Aim of the exercise —
Check every line below for the word "from" and copy each one that has it.
------ Recorded data ------
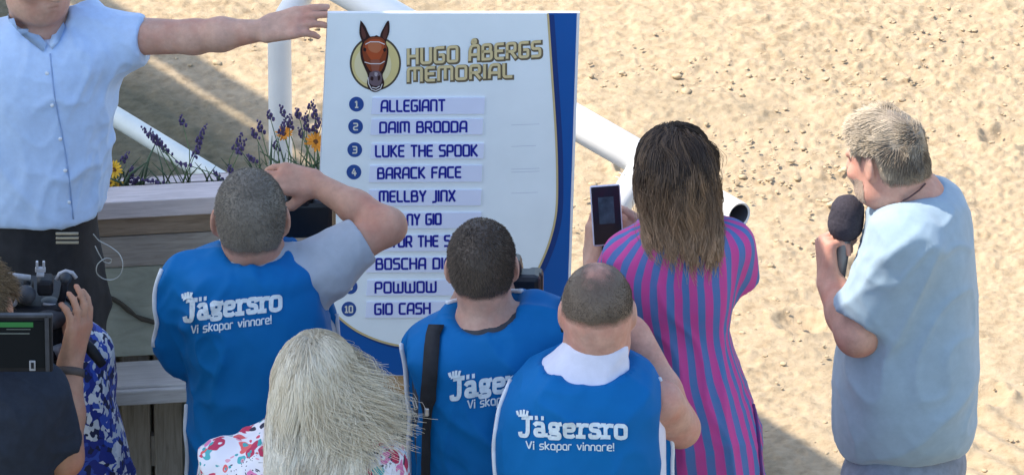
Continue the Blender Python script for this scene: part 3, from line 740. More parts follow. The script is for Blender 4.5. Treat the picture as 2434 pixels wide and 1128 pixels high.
        if dg:
            w = 9 if len(dg) == 1 else 17
            if dg == '1': w = 5
            words('digit', dg, bx_ - w / 2, by + 7.5, bx_ + w / 2, by + 7.5, 15, 3.2, M_badget, bo, .0029, .3)
    # faint dash marks on the right-hand side
    dm = []
    for y in (296, 347, 401, 408, 458): dm.append([np.array([1215., y + .5]), np.array([1290. - (y % 7) * 4, y - 2])])
    mfl = flat('faint_grey', (.62, .67, .72))
    for d1 in dm: V, F = ribbons([d1], 1.2, lambda x, y, l: B(x, y, .0022)); link('faint_line', np_mesh('faint_line', V, [F], False), mfl, root)
    # horse emblem
    em = empty('emblem', [0, 0, 0], None, None); em.parent = root
    def disc(r, m, off, cx=892, cy=150): MB().poly([B(cx + r * math.cos(a), cy + r * math.sin(a) * 1.06, off) for a in np.linspace(0, 2 * math.pi, 49)[:-1]]).build('disc', m, em, recalc=False)
    disc(61, flat('emblem_ring', (.09, .075, .05)), .0021); disc(56.5, flat('emblem_yellow', (.72, .60, .26)), .0025); disc(44, flat('emblem_pale', (.77, .68, .40)), .0028, 886, 154)
    dk, br, rd, lt = flat('horse_dark', (.035, .014, .012)), flat('horse_brown', (.25, .055, .018)), flat('horse_red', (.44, .085, .025)), flat('horse_light', (.50, .17, .075))
    mz, wh = flat('horse_muzzle', (.16, .115, .13)), flat('horse_white', (.75, .72, .7))
    def pg(pts, m, off, nm='marking', sm=True):
        p = smooth_poly(pts + [pts[0]], 4)[:-1] if sm else pts
        f = MB().poly([B(*q, off) for q in p]); f.build(nm, m, em, recalc=False)
    pg([(861, 100), (854, 78), (856, 52), (858, 49), (868, 62), (877, 82), (884, 88), (895, 83), (902, 88), (905, 78), (914, 60), (921, 49), (925, 53), (925, 76), (917, 100), (923, 116), (921, 142), (915, 164), (909, 178), (913, 196), (908, 210), (893, 218), (879, 213), (872, 198), (874, 180), (866, 160), (858, 140), (856, 116)], dk, .0032, 'horse_head')
    pg([(866, 98), (880, 88), (894, 87), (908, 90), (917, 102), (919, 120), (916, 142), (909, 162), (902, 170), (884, 170), (874, 160), (864, 138), (861, 116)], br, .0035)
    pg([(869, 100), (882, 93), (896, 92), (909, 97), (913, 112), (908, 128), (900, 142), (884, 142), (874, 130), (867, 114)], rd, .0038)
    pg([(874, 104), (890, 97), (904, 102), (906, 114), (897, 124), (883, 122), (875, 114)], lt, .0041)
    pg([(859, 60), (866, 72), (870, 86), (864, 92), (859, 78)], flat('ear_inner', (.12, .045, .035)), .0035); pg([(920, 58), (921, 74), (916, 92), (909, 86), (913, 70)], flat('ear_inner_b', (.11, .04, .03)), .0035)
    pg([(880, 142), (902, 142), (899, 168), (893, 172), (884, 168)], flat('nose_red', (.30, .10, .06)), .0041)
    pg([(864, 112), (870, 114), (869, 121), (863, 119)], dk, .0041); pg([(916, 112), (918, 118), (913, 122), (910, 116)], dk, .0041)
    pg([(878, 172), (890, 167), (903, 170), (908, 186), (903, 200), (891, 203), (880, 198), (876, 186)], mz, .0044)
    pg([(881, 180), (887, 182), (886, 190), (880, 188)], dk, .0047); pg([(897, 180), (903, 178), (903, 187), (898, 190)], dk, .0047)
    pg([(890, 170), (897, 172), (895, 180), (890, 178)], flat('nose_pale', (.42, .36, .38)), .0047)
    V, F = ribbons([[np.array(q, float) for q in s] for s in ([(874, 182), (876, 198), (883, 211), (893, 214), (904, 209), (908, 198)], [(868, 104), (880, 98), (900, 98), (914, 104)], [(866, 146), (880, 150), (904, 150), (914, 144)], [(884, 206), (894, 208), (902, 203)])], 2.0, lambda x, y, l: B(x, y, .0049 + l * 1e-5))
    link('bridle', np_mesh('bridle', V, [F], False), wh, em)
    return root
board = make_board()
def make_stand():
    o = on_board(1050, 892); zt = o[2] - .001
    root = empty('display_stand', [o[0], o[1] + .1, 0], 'wicker fronted stand with an orange wooden ledge under the sign board', 'stand')
    W = .66; y0 = -.14
    MB().box((0, .0, zt - .013), (W, .30, .026), None, .003).build('ledge', wood('ledge_wood', (.48, .29, .12), (.33, .19, .07), (1.5, 12, 12)), root)
    MB().box((0, .02, (zt - .03) / 2), (W - .06, .2, zt - .03)).build('box', simple('stand_core', (.07, .075, .06), .9), root)
    wk = MB(); rg = random.Random(2); n = 58
    for i in range(n):
        x = -W / 2 + .04 + (W - .08) * i / (n - 1); pts = []
        for k in range(15):
            z = .01 + (zt - .045) * k / 14; pts.append((x + rg.uniform(-.0012, .0012), -.0885 + .005 * (1 if (i + k) % 2 else -1), z))
        wk.tube(pts, .0042, 6)
    for k in range(14):
        z = .02 + (zt - .06) * k / 13; pts = [(-W / 2 + .035 + (W - .07) * j / 29, -.0885 - .005 * (1 if (j + k) % 2 else -1), z) for j in range(30)]; wk.tube(pts, .0036, 6)
    wk.build('wicker_front', simple('wicker', (.30, .29, .23), .7, .4, 60), root, True)
make_stand()

# ================================================================== PEOPLE
class Pose:
    """measures a person's joints and outline in the photograph and gives them in metres from the feet"""
    def __init__(s, px, y): s.y = y; s.o = np.array([at_y(px, 564, y)[0], y, 0.0])
    def __call__(s, px, py, dy=0.0): return at_y(px, py, s.y + dy) - s.o
    def row(s, py, L, Rr, b, dy=0.0):
        p = at_y((L + Rr) / 2, py, s.y + dy); sc = FPX / ((p - CAM) @ FWD); q = p - s.o
        return (q[2], q[0], q[1], (Rr - L) / 2 / sc, b)
    def rows(s, rs): return [s.row(*r) for r in rs]
def axes(yaw, pitch=0.0, roll=0.0):
    yaw, pitch, roll = R(yaw), R(pitch), R(roll)
    f = np.array([math.cos(yaw) * math.cos(pitch), math.sin(yaw) * math.cos(pitch), -math.sin(pitch)])
    r = np.array([math.sin(yaw), -math.cos(yaw), 0.0]); u = np.cross(r, f)
    r2 = r * math.cos(roll) + u * math.sin(roll); u2 = u * math.cos(roll) - r * math.sin(roll)
    return np.stack([f, r2, u2])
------
Answer to the task —
Continue the Blender Python script for this scene: part 3, from line 740. More parts follow. The script is for Blender 4.5. Treat the picture as 2434 pixels wide and 1128 pixels high.
    """measures a person's joints and outline in the photograph and gives them in metres from the feet"""